The evaluation of the polymer-plasticizer compatibility through a E_T(30) scale is hindered by the insolubility of the E_T(30) dye in the hydrocarbon polymers like for instance IR, BR and S-SBR. Furthermore, E_T(30) dye may have limited solubility in plasticizers and is sensitive to their weak acidity. In fact protonation of the E_T(30) dye destroys the CT band of this solvatochromic dye. To circumvent such a situation, other authors [24] have proposed an interesting, original and sophisticated approach which permits to estimate the E_T(30) values of certain “difficult” substrates where the direct polarity measurement is hindered. The alternative approach proposed in the present work is to use Nile red dye as solvatochromic dye. Nile red has the advantage to be soluble in hydrocarbons and in polar solvents and it is not sensitive toward protonation.
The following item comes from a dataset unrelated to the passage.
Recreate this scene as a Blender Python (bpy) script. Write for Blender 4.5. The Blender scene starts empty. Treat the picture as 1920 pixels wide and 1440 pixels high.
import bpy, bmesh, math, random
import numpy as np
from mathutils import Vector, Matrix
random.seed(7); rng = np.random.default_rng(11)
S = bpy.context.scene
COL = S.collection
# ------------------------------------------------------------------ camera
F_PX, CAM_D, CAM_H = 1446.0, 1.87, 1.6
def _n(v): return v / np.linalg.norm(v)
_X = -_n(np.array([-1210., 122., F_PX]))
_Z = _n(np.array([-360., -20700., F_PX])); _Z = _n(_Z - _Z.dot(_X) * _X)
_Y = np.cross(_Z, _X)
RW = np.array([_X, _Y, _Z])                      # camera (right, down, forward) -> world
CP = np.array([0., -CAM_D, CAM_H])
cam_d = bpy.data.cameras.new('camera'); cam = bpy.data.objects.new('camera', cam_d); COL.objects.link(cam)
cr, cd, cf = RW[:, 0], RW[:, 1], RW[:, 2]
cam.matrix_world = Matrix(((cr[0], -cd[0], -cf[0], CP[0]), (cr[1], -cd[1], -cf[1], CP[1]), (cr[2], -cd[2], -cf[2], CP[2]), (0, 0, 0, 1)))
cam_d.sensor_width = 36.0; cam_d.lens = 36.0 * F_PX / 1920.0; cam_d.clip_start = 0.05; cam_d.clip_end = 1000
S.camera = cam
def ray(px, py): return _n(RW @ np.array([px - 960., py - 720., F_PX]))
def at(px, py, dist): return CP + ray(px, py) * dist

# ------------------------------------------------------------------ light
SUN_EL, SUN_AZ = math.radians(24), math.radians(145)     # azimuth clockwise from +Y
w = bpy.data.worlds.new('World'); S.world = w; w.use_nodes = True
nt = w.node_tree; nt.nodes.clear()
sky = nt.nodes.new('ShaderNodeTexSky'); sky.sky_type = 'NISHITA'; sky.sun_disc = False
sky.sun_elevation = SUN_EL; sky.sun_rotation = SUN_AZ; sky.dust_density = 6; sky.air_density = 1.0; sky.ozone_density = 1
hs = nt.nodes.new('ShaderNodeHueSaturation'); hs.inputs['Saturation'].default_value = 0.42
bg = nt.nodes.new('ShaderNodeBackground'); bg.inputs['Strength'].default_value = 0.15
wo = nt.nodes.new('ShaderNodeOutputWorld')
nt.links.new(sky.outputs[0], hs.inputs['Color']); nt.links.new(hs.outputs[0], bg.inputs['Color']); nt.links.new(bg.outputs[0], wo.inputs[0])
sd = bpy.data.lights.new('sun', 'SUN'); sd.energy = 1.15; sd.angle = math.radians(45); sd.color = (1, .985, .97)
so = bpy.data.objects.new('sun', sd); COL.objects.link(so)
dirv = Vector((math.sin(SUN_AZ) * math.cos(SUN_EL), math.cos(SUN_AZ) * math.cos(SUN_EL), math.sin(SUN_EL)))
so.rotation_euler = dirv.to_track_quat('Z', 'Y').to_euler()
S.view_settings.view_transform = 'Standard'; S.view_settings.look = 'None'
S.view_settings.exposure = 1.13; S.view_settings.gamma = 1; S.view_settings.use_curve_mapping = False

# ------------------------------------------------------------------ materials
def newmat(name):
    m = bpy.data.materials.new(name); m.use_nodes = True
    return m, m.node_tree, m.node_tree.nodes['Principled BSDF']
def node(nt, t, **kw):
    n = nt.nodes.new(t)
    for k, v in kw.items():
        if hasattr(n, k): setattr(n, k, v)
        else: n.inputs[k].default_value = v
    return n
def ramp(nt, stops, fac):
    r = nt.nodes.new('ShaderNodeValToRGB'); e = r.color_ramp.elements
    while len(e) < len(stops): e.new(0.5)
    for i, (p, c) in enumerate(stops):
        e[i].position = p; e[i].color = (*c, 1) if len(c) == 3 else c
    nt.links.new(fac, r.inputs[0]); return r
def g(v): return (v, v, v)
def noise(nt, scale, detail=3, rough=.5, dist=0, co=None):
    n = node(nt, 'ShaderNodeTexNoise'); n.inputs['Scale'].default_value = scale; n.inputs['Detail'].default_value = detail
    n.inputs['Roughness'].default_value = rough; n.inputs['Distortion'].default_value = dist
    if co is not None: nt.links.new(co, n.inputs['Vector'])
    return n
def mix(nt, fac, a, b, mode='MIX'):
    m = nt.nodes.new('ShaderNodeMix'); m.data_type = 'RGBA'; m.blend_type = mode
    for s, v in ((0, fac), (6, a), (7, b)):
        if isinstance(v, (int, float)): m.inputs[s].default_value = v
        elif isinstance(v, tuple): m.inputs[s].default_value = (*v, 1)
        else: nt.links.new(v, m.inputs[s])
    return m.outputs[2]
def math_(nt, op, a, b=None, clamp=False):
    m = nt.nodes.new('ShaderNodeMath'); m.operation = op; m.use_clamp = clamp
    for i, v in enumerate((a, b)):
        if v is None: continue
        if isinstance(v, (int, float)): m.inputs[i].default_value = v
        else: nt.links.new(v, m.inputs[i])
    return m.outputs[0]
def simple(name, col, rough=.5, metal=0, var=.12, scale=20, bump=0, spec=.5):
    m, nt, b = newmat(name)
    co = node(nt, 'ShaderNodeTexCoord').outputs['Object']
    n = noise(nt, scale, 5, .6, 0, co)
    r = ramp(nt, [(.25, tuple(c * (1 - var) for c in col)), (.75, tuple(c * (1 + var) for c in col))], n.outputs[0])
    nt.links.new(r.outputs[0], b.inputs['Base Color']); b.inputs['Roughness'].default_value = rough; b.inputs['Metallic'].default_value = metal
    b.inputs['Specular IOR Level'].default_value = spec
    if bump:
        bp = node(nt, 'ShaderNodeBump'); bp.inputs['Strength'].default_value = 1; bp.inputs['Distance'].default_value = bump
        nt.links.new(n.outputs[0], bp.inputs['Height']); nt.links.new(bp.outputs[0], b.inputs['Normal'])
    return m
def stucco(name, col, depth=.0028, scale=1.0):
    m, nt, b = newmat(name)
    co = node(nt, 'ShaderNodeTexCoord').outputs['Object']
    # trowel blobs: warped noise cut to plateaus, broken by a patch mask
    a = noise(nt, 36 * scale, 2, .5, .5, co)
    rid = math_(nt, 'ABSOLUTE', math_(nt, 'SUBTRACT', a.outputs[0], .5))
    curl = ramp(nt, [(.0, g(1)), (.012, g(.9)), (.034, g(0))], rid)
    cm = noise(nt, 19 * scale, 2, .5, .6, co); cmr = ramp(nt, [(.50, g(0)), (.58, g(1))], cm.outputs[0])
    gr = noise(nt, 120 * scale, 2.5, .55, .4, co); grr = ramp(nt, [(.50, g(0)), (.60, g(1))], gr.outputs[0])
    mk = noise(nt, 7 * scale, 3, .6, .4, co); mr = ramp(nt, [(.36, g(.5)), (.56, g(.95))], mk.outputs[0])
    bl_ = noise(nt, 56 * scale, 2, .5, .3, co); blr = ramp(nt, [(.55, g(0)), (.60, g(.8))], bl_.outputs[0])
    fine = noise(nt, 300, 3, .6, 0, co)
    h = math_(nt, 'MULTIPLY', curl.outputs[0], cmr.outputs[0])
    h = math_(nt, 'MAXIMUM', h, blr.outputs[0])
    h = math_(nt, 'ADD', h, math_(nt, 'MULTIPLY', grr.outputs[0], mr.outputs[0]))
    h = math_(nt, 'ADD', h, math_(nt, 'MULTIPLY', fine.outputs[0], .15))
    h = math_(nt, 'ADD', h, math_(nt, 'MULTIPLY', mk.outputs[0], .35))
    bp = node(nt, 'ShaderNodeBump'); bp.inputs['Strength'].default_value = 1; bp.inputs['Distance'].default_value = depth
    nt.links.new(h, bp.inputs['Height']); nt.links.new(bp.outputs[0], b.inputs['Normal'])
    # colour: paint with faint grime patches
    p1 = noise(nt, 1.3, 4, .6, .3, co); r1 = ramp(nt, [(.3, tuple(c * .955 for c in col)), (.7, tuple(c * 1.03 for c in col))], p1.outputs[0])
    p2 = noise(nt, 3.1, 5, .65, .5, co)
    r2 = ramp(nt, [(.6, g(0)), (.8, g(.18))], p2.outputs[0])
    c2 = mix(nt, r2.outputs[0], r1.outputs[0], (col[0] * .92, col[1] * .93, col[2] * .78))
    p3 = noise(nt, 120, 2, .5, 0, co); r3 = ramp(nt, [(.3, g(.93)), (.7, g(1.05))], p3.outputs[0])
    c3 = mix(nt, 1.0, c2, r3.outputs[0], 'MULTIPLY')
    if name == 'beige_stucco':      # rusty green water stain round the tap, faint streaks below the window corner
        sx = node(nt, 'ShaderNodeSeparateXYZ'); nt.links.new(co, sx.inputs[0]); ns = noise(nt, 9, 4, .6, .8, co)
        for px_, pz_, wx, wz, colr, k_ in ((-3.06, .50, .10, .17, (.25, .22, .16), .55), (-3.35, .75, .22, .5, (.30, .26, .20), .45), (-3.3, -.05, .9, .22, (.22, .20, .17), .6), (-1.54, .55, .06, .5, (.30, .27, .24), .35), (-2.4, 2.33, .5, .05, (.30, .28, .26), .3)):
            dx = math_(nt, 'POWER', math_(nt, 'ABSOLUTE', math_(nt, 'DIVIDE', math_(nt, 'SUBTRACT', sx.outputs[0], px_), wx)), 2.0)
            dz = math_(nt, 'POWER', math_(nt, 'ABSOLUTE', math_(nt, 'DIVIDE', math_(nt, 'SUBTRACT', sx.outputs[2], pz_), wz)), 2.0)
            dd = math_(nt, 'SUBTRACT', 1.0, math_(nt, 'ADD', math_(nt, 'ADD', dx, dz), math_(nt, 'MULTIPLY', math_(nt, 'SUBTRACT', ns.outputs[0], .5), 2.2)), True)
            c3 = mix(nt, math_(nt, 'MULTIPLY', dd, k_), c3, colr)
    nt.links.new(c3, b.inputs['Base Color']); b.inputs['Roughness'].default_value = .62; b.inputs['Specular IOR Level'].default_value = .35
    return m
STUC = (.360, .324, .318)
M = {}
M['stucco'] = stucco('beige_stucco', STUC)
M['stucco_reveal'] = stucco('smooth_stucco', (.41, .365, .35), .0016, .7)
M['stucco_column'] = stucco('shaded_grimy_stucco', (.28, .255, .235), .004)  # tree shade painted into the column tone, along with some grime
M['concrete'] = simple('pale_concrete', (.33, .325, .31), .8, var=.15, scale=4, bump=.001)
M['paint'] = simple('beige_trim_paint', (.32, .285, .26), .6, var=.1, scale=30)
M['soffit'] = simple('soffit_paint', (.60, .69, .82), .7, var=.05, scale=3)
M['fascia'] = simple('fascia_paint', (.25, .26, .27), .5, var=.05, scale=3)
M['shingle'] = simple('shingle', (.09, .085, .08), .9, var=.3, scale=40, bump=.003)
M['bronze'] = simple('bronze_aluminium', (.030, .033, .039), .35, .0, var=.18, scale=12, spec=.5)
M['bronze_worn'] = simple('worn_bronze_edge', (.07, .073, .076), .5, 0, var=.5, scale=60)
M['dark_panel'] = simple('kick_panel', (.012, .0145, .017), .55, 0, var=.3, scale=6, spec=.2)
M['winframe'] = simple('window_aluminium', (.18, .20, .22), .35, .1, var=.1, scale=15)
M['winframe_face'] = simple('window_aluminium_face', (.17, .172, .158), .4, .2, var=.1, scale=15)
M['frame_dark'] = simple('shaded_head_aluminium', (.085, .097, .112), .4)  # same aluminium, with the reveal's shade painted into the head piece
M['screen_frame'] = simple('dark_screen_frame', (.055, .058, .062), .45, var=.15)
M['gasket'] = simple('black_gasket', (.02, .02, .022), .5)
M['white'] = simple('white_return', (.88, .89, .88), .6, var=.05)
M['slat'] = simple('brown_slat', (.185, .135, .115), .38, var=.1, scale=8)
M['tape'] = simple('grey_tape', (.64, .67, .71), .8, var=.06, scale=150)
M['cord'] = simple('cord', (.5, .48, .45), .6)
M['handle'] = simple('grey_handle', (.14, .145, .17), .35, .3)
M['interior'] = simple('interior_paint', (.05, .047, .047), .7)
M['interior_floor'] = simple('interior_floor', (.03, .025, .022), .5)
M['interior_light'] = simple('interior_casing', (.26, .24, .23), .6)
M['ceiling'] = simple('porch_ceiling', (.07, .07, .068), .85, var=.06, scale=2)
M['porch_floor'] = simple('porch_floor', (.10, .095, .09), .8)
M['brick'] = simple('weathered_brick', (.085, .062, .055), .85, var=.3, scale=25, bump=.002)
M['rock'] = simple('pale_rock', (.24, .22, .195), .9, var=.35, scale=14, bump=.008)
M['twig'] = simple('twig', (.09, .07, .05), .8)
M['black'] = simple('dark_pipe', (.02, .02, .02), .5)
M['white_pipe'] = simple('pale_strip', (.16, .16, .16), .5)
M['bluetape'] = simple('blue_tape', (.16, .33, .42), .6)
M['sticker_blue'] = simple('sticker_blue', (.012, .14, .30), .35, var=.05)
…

In Table 1 a series of 53 different compounds including rubbers, plasticizers, hydrocarbon solvents and even some polar polymers (like PMMA, PLLA, PEG-400 and polyTHF) were tested with the Nile Red probe. For the evaluation of liquids polarity, Nile Red was dissolved in the selected liquid and the spectrum recorded, while for polymers Nile Red was embedded in thin solid film of the selected polymer and the spectrum recorded on the solid state film. Wherever possible, the liquid or plasticizer was also evaluated with the E_T(33) dye (seldom with the E_T(30) dye) and the resulting value converted into the E_T(30) scale through the eq. (15).

Thus, Table 1 in a certain number of cases reports both the E(NR) value and the E_T(30) value. This has permitted to derive a correlation between E(NR) scale and E_T(30) limited to the selected number of polymers and plasticizers as shown in Figure 1 and displayed by the eq. (17-18) with a very good correlation coefficient.

Furthermore, also the total solubility parameter δ_t as defined by the eq. (10) has been calculated for each compound according to the Van Krevelen method [14] and reported in Table 1. It was found also a reasonable correlation between the solubility parameter and the E(NR) scale as shown in Figure 2 and described by eq. (19).

Thus, with Nile red dye it is possible to study the polarity of hydrocarbon polymers (like rubbers) and plasticizers and to connect the results either with the Reichardt’s E_T(30) scale and also with the total solubility parameter.